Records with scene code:
# # # # # # #
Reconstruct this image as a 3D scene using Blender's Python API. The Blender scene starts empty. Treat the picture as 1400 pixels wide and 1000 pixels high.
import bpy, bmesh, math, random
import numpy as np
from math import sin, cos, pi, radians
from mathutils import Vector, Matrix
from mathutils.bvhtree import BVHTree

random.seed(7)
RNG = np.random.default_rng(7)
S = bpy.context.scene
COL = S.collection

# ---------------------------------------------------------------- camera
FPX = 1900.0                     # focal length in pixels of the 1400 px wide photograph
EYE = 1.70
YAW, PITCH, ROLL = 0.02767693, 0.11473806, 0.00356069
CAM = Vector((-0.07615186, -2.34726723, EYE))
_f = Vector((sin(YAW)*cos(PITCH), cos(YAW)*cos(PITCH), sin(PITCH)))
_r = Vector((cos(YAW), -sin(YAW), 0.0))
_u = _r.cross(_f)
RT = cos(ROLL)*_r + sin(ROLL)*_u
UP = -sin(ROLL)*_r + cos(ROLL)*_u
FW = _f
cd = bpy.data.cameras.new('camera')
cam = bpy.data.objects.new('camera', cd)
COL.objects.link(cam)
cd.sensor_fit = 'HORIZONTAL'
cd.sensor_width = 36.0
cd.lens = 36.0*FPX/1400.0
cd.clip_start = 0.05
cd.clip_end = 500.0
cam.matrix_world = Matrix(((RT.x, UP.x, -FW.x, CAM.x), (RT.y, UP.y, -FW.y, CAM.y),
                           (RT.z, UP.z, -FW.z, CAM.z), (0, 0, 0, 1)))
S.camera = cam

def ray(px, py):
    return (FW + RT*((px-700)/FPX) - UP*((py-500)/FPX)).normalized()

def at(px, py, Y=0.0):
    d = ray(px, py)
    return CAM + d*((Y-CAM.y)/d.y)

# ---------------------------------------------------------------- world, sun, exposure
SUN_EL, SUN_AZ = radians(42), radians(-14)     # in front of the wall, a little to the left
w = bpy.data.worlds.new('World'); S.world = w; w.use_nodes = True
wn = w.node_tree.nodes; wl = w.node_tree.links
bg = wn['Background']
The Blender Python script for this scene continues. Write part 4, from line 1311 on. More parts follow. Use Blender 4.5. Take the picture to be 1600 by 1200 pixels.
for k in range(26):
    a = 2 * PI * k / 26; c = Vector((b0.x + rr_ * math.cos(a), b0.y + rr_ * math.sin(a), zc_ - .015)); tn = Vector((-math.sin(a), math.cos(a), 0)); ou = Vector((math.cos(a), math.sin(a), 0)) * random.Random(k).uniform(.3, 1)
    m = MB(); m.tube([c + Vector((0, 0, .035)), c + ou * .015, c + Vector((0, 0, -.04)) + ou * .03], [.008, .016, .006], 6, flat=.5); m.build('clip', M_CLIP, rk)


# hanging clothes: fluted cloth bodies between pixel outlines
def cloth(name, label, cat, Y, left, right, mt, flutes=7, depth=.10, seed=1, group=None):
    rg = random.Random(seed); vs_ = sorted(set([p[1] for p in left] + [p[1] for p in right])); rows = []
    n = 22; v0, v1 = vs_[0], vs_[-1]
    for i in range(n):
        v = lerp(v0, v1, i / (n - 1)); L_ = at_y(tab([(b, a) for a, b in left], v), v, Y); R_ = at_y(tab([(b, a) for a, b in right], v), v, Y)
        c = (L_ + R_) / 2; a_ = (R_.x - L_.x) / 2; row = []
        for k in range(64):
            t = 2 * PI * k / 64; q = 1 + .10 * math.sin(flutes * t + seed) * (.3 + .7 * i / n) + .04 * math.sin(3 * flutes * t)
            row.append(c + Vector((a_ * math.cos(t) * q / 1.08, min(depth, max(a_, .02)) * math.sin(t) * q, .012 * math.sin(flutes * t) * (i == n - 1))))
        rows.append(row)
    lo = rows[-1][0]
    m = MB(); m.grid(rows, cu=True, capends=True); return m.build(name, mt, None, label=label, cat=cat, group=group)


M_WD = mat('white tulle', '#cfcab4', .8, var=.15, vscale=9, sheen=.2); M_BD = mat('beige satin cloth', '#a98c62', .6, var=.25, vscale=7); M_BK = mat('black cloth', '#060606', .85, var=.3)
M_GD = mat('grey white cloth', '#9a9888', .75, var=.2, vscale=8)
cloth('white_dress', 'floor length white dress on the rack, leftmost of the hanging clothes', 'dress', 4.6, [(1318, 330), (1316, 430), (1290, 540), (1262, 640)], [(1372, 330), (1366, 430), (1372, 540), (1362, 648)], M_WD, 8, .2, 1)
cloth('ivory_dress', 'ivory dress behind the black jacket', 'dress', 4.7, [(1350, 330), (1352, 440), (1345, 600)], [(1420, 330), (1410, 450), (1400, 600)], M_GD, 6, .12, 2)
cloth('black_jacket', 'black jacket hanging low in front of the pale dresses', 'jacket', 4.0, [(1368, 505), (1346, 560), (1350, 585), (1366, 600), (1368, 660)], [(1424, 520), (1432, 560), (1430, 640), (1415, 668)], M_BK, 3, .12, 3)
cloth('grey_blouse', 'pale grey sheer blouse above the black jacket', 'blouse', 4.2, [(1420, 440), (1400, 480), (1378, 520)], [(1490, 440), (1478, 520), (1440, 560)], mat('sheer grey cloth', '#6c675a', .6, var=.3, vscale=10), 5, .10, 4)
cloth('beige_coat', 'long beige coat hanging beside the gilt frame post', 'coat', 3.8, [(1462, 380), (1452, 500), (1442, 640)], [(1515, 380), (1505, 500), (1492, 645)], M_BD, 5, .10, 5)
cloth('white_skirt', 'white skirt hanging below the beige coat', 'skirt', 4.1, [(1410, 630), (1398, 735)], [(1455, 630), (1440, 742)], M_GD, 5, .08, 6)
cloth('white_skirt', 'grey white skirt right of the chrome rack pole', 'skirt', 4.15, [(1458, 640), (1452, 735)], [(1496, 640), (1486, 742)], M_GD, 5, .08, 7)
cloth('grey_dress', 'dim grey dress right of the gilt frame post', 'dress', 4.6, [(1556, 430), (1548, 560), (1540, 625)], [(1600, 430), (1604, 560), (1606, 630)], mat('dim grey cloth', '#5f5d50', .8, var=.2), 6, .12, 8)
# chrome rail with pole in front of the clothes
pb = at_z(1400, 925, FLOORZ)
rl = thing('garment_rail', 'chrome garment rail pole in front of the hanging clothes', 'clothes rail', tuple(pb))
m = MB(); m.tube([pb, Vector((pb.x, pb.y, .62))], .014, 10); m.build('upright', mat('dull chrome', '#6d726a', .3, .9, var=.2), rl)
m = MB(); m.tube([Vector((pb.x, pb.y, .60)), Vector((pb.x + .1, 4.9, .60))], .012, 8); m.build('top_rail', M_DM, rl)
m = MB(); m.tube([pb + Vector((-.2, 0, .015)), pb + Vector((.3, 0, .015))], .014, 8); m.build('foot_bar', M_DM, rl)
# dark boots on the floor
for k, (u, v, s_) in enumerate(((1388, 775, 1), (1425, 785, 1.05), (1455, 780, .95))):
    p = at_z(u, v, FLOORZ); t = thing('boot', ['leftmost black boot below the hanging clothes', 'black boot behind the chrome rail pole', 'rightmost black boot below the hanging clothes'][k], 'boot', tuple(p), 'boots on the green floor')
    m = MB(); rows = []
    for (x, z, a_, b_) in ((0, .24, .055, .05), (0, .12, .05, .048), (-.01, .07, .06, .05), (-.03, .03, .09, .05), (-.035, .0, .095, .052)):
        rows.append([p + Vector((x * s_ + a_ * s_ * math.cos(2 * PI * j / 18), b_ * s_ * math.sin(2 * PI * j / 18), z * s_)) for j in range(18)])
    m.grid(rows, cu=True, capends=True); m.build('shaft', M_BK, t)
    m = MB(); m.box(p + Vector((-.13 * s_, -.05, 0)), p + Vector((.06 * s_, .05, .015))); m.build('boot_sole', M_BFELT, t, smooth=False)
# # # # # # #
▸ THE TASK
Proceeding from the line containing "The Blender Python" through the line containing "m = MB(); m.grid(rows, cu=True, capends=True);", transcribe the lines above exactly, both end lines included.

▸ FULL OUTPUT
The Blender Python script for this scene continues. Write part 4, from line 1311 on. More parts follow. Use Blender 4.5. Take the picture to be 1600 by 1200 pixels.
for k in range(26):
    a = 2 * PI * k / 26; c = Vector((b0.x + rr_ * math.cos(a), b0.y + rr_ * math.sin(a), zc_ - .015)); tn = Vector((-math.sin(a), math.cos(a), 0)); ou = Vector((math.cos(a), math.sin(a), 0)) * random.Random(k).uniform(.3, 1)
    m = MB(); m.tube([c + Vector((0, 0, .035)), c + ou * .015, c + Vector((0, 0, -.04)) + ou * .03], [.008, .016, .006], 6, flat=.5); m.build('clip', M_CLIP, rk)


# hanging clothes: fluted cloth bodies between pixel outlines
def cloth(name, label, cat, Y, left, right, mt, flutes=7, depth=.10, seed=1, group=None):
    rg = random.Random(seed); vs_ = sorted(set([p[1] for p in left] + [p[1] for p in right])); rows = []
    n = 22; v0, v1 = vs_[0], vs_[-1]
    for i in range(n):
        v = lerp(v0, v1, i / (n - 1)); L_ = at_y(tab([(b, a) for a, b in left], v), v, Y); R_ = at_y(tab([(b, a) for a, b in right], v), v, Y)
        c = (L_ + R_) / 2; a_ = (R_.x - L_.x) / 2; row = []
        for k in range(64):
            t = 2 * PI * k / 64; q = 1 + .10 * math.sin(flutes * t + seed) * (.3 + .7 * i / n) + .04 * math.sin(3 * flutes * t)
            row.append(c + Vector((a_ * math.cos(t) * q / 1.08, min(depth, max(a_, .02)) * math.sin(t) * q, .012 * math.sin(flutes * t) * (i == n - 1))))
        rows.append(row)
    lo = rows[-1][0]
    m = MB(); m.grid(rows, cu=True, capends=True); return m.build(name, mt, None, label=label, cat=cat, group=group)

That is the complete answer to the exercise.